Give back an exact copy of the lines from the start of the material through the line bearing "return (f(r), f(g), f(b), 1.0)". Include both ends and nothing else.

- Data shown:
* begin *
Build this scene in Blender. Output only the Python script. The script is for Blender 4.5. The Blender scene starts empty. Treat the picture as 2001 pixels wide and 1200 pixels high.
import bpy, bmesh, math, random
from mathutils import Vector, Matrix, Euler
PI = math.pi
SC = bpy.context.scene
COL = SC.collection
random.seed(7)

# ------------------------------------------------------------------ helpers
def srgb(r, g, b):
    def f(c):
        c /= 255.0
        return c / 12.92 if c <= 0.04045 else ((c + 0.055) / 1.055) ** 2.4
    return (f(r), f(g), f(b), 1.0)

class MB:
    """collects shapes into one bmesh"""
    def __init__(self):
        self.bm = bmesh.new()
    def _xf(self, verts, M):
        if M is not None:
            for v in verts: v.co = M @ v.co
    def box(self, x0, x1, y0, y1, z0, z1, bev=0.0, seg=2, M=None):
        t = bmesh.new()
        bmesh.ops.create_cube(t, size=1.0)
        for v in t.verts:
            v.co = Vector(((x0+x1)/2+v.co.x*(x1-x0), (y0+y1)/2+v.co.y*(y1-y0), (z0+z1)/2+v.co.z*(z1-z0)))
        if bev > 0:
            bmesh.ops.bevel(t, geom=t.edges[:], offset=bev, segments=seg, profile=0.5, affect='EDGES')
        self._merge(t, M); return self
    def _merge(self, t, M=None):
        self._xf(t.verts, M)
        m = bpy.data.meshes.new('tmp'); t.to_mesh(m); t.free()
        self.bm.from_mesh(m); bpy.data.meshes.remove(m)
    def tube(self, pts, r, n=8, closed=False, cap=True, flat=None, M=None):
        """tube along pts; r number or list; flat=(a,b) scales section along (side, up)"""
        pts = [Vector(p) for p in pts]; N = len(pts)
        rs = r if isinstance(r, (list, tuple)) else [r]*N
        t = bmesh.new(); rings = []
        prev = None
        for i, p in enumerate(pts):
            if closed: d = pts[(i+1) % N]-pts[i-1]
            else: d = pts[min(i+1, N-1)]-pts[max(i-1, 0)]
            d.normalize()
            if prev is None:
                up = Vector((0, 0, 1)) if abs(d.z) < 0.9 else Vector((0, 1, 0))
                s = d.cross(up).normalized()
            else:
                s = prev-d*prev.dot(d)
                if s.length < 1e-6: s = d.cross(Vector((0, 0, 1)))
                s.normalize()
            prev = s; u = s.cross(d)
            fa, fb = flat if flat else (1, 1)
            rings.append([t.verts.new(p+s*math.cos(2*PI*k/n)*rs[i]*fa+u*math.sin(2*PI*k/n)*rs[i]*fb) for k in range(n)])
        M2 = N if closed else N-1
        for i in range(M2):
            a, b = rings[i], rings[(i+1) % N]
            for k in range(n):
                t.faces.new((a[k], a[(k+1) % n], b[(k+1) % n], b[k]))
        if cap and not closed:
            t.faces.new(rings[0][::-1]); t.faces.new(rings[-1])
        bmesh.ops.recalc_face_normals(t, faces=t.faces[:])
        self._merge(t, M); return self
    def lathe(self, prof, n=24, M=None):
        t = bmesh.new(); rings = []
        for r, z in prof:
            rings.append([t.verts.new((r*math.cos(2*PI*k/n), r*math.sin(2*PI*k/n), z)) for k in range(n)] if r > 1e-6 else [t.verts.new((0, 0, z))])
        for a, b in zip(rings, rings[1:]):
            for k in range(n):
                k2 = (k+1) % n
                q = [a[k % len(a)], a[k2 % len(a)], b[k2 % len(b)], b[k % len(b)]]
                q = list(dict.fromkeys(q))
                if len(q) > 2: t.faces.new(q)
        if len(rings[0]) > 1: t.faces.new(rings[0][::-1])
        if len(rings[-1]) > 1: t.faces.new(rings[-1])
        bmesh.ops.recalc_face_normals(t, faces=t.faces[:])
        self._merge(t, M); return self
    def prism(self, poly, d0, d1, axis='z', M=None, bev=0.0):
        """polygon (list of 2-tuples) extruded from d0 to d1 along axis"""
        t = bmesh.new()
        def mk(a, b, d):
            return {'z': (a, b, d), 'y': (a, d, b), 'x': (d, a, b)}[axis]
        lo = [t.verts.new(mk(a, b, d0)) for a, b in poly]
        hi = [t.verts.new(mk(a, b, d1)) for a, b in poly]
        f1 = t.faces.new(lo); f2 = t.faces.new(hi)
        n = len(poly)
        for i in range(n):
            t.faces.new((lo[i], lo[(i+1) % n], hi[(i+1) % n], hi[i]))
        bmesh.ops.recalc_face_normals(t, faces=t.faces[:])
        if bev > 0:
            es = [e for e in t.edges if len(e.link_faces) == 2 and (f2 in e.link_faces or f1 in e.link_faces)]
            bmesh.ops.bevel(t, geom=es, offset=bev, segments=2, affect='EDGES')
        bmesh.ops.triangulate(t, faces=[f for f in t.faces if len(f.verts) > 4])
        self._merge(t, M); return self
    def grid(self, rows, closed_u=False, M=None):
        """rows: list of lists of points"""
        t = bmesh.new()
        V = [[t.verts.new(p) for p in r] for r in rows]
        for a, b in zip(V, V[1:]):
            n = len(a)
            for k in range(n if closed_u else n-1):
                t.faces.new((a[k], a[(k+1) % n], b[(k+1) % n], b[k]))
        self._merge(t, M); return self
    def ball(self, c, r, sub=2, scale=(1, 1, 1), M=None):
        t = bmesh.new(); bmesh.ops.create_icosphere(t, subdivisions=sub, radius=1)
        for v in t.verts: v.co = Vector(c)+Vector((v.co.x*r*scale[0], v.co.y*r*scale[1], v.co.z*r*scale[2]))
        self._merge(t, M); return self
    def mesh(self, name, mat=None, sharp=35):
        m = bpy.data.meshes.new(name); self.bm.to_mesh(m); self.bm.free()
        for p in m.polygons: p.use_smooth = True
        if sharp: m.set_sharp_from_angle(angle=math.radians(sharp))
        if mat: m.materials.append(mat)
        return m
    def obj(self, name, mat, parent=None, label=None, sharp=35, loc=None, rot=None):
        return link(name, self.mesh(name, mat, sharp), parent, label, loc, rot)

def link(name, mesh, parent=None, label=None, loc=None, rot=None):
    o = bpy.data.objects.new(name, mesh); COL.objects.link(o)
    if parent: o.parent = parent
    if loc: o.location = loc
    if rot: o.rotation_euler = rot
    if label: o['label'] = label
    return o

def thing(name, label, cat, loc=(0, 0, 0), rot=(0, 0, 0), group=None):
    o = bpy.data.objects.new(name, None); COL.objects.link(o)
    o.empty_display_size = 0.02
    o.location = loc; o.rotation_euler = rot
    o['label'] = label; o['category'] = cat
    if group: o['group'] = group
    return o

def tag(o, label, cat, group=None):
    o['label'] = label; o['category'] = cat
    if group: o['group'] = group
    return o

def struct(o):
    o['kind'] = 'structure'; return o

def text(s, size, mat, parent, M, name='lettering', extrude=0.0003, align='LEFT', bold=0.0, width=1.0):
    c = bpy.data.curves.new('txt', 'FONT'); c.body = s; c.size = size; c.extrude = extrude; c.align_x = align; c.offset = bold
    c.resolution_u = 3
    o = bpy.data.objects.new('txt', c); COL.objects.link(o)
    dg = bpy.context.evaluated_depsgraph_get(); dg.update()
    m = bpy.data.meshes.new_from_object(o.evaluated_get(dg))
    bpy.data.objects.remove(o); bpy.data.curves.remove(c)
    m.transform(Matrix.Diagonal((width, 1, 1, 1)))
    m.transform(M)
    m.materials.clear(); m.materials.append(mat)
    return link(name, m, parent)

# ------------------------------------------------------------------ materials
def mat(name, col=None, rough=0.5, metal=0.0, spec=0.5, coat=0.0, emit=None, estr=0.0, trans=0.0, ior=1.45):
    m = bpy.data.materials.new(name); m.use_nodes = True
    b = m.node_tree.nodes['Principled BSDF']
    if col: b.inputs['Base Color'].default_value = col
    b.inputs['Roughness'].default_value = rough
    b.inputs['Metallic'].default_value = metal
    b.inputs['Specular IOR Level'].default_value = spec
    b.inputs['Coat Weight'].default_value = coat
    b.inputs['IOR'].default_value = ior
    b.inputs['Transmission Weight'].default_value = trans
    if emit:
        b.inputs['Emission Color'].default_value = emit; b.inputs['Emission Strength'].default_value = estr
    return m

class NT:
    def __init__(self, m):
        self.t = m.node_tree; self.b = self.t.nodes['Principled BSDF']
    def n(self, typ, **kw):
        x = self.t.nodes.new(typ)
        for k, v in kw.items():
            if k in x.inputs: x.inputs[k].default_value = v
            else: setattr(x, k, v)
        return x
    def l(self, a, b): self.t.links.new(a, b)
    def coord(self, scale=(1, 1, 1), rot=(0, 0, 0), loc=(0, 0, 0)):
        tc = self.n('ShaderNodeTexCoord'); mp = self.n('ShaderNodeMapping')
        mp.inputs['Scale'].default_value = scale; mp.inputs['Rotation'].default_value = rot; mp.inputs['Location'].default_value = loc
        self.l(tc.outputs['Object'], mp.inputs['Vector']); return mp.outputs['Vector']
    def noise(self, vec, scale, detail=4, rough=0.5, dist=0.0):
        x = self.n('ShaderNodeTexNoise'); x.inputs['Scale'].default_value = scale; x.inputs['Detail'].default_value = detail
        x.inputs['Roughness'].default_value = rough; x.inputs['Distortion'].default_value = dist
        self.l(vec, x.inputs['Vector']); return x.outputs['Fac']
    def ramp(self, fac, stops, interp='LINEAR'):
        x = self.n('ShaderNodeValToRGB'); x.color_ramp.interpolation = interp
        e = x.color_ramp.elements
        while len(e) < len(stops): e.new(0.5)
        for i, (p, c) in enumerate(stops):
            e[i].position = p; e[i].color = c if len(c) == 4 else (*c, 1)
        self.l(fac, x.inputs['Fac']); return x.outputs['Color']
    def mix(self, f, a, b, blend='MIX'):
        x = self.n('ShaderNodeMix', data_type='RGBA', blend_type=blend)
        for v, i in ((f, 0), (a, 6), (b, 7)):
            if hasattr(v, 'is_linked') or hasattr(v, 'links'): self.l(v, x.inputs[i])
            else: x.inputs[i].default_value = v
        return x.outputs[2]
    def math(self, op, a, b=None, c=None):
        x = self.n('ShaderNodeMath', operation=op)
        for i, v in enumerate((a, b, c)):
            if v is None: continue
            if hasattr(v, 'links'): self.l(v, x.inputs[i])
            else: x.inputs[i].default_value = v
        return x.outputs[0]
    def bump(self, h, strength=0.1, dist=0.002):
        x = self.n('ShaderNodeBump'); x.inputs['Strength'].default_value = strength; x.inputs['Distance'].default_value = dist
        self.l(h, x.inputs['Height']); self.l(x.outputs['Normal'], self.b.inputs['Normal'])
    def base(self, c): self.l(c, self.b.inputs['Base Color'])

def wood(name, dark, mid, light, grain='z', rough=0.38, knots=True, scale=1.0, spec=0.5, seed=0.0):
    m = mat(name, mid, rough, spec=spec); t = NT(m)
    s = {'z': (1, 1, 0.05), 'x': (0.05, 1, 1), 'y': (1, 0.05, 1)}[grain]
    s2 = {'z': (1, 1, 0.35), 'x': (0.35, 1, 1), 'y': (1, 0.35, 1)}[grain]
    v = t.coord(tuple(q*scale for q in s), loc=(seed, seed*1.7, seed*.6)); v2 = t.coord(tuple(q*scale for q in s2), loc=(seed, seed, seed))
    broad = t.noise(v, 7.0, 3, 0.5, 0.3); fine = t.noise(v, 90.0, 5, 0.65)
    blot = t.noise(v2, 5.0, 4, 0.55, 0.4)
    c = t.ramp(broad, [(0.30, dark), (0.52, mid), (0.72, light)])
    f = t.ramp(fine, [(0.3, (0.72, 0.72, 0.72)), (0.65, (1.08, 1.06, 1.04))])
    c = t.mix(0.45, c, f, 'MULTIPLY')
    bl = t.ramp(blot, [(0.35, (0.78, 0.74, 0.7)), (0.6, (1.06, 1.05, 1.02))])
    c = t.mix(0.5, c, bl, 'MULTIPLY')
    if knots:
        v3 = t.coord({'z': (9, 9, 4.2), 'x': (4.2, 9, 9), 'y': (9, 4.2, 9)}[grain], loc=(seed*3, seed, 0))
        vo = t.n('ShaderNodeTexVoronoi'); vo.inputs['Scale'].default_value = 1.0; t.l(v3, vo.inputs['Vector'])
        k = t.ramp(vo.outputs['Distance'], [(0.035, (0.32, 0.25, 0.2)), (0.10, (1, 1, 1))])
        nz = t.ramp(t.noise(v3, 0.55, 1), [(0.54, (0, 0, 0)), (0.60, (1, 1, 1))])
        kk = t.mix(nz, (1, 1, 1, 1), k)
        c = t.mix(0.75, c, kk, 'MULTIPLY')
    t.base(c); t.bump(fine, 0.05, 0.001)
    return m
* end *
- Finished answer:
Build this scene in Blender. Output only the Python script. The script is for Blender 4.5. The Blender scene starts empty. Treat the picture as 2001 pixels wide and 1200 pixels high.
import bpy, bmesh, math, random
from mathutils import Vector, Matrix, Euler
PI = math.pi
SC = bpy.context.scene
COL = SC.collection
random.seed(7)

# ------------------------------------------------------------------ helpers
def srgb(r, g, b):
    def f(c):
        c /= 255.0
        return c / 12.92 if c <= 0.04045 else ((c + 0.055) / 1.055) ** 2.4
    return (f(r), f(g), f(b), 1.0)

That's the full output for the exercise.